News aggregator NewsNow has claimed its service is under threat following legal pressure from UK newspaper publishers.

Struan Bartlett, managing director of the site, which aggregates RSS feeds from a range of international news sites for several topics, published an open letter to newspaper publishers this week urging them to drop legal threats against the site for linking to their content.

The letter was addressed to eight national newspapers, but did not name which group had sent legal warnings to the site and suggested that other aggregation sites had also been approached by publishers.

Speaking to Journalism.co.uk, Bartlett said almost all of those publishers named and regional newspaper group were putting pressure on the site.

"Some are taking issue with our linking, full stop. Others are under what we think is a mistaken impression that we're making commercial use of their content, and think that gives them the right to demand money and control," he said.

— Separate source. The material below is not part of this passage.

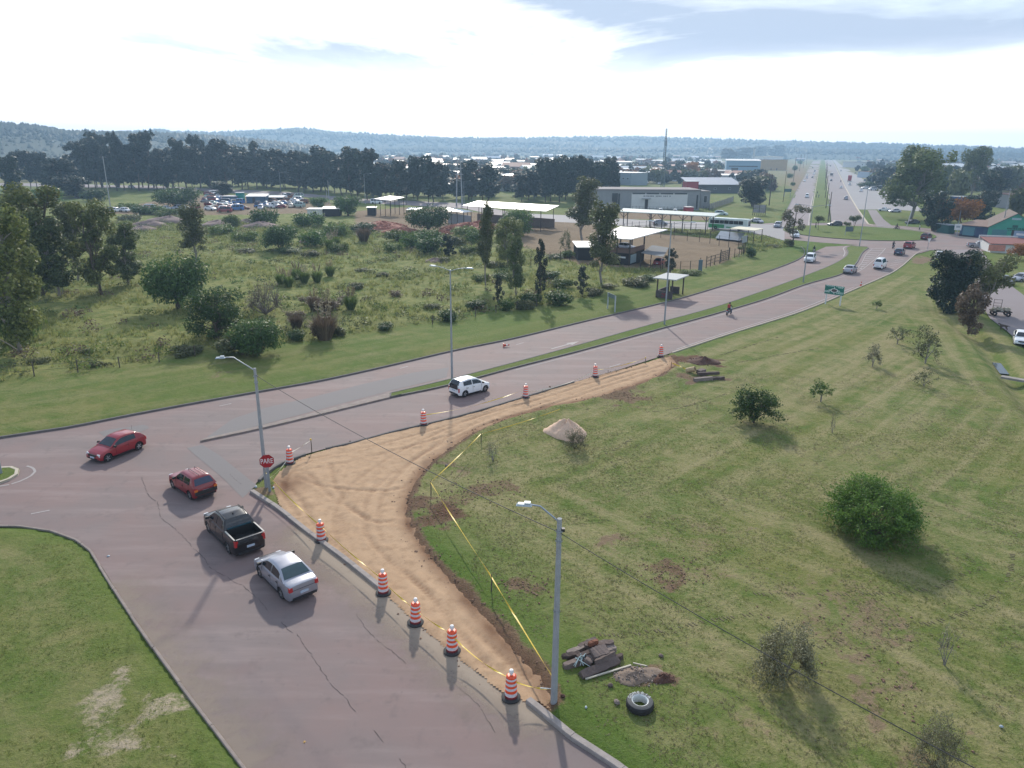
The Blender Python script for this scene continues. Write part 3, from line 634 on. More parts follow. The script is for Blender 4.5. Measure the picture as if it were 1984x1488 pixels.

"Our value is independent of their content. We don't distribute their content. We're providing a service that determines which articles are relevant to which people, and then serves you a headline link. We're not making money from their content."

Some publishers are demanding compensation for the site's links to their content rather than a revenue share, he added.

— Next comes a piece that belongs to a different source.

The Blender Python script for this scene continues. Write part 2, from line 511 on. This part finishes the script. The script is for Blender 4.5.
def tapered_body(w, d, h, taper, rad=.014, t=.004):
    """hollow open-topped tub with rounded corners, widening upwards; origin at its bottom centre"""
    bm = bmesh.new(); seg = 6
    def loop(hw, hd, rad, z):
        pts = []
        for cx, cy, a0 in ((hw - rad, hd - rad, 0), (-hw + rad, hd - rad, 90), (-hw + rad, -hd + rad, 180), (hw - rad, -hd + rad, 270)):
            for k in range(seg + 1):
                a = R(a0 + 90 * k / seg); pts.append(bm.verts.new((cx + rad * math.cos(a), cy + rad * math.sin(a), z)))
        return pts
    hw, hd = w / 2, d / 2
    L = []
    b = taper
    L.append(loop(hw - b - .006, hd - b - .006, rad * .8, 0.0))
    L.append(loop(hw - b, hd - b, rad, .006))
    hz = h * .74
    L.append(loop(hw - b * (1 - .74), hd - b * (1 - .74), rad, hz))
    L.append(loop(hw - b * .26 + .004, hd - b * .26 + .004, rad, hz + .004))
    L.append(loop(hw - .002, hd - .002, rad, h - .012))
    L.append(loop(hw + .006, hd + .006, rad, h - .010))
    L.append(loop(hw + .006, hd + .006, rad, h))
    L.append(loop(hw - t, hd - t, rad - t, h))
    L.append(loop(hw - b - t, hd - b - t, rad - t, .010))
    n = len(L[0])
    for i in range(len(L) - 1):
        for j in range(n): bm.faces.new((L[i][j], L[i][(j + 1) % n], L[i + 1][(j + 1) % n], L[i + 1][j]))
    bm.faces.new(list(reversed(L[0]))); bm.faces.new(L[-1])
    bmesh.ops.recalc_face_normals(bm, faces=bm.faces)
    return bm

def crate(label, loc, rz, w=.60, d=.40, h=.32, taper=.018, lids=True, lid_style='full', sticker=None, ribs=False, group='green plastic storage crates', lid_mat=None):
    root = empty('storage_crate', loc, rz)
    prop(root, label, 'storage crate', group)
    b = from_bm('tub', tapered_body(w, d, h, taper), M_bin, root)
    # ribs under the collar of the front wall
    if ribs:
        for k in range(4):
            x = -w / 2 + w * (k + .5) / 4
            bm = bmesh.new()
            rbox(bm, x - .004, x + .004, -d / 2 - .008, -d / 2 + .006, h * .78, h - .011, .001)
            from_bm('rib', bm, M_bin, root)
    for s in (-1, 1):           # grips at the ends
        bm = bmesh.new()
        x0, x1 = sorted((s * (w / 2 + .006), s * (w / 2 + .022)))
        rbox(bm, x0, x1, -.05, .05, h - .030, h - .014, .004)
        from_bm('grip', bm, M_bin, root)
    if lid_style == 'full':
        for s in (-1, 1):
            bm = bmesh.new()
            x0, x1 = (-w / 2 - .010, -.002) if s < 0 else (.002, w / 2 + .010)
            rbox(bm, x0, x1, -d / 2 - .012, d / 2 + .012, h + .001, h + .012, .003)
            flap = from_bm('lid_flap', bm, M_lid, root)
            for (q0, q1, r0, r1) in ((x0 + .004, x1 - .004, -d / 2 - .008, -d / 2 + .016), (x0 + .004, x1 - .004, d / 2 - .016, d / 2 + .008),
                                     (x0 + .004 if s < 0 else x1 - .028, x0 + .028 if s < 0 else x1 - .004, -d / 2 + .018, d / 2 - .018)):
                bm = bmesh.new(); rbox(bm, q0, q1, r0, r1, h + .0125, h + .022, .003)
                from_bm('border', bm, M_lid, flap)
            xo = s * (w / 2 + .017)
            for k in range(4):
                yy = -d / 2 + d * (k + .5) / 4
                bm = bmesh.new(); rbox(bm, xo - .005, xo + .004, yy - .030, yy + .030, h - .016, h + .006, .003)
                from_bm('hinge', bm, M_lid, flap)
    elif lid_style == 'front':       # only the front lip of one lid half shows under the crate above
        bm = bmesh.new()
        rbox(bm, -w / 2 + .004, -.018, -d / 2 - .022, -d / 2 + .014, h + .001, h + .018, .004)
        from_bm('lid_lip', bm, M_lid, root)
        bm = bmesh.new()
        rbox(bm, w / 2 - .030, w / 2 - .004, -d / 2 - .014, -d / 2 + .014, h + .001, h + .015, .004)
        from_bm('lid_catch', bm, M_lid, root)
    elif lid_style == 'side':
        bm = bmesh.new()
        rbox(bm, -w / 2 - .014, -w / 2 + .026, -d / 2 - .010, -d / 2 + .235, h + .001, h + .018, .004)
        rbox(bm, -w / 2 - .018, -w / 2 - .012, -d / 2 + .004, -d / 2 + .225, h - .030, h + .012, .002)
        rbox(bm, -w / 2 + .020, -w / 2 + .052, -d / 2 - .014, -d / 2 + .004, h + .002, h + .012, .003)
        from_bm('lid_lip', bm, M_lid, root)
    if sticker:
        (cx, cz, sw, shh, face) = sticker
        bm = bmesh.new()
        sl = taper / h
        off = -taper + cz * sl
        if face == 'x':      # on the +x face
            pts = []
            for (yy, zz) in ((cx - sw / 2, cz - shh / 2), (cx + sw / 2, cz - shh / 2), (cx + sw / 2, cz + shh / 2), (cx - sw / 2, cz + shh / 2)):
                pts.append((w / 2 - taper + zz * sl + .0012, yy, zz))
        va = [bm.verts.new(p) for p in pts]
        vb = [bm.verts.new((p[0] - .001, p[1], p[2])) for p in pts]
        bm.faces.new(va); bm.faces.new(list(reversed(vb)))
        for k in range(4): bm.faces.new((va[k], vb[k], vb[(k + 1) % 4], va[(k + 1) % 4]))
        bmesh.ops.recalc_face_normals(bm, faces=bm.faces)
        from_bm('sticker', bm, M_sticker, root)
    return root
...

"Right now a number of players are threatening to pursue the matter in the courts if we don't stop linking or else accept their imposition of charges and controls (…) right now it's unclear how much our accepting this would cost us," he said.

Journalism.co.uk contacted several of the newspaper groups named, but none have responded with a comment.

Bartlett quoted the Guardian's head of social media development Meg Pickard in his letter: "We have an expression: 'embrace, don't replace'. If people like Twitter or Facebook, and like spending time there, then it's crazy to say, 'stop using Twitter or Facebook and come to the Guardian!' We need to be there as well."

"We couldn’t agree more," said Bartlett in the letter.

Many newspaper groups and industry representatives have taken issue with aggregators and search engines, claiming that their content is used for commercial gain.

Earlier this month News Corp chief Rupert Murdoch described such sites as kleptomaniacs and plagiarists in his speech to the Beijing World Media Summit.

Responding to this in his letter, Bartlett wrote: "It is disingenuous to blame legitimate link aggregation websites like ours for your financial woes and it is misguided to attempt to control linking. This cannot be the way forward."